ということで、栗が好きです。/小坂逸雄

 このコラムで記事を書いている大塚智穂さんちに遊びにいくと、智穂さんは栗の渋皮を剥いている最中だった。作業をしているその横で先日の東京国際ブックフェアでのお話や東京で感じたこと、思ったことをブツブツと勝手に話をする。

 ボクが話をしている横で智穂さんは相槌を打ちながらせっせと手を動かしている。味見させてくれた剥いたばかりの栗は、季節が確実に秋へと移ろっていることを目の当たりにさせる味だった。眠っていた記憶を呼び起こさせるようなやさしい甘さを確かめながら、スルスルと気持ちよく剥かれていく渋皮と露わになっていく栗の姿に、ブックフェアに登壇する前と後で感じた自分の心境の変化を重ねながら眺める。

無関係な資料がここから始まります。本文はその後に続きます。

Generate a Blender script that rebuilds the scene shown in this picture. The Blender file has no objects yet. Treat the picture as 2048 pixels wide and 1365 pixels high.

 味や季節や心境など、体感する速度が違う感覚が一気にやってきて戸惑いそうになったけど、不思議とそれらが絶妙なバランスで調和しているようにも感じた。変化というところが一致していただけなのかもしれないけど、栗の味そのものがその全部を説明してくれているようで心強い。

 小豆島、というか、この「その船にのって」はそんな秋が真っ只中です。




小坂逸雄
東京出身、小豆島在住。
2020年4月現在、高松にて養蜂の修行中。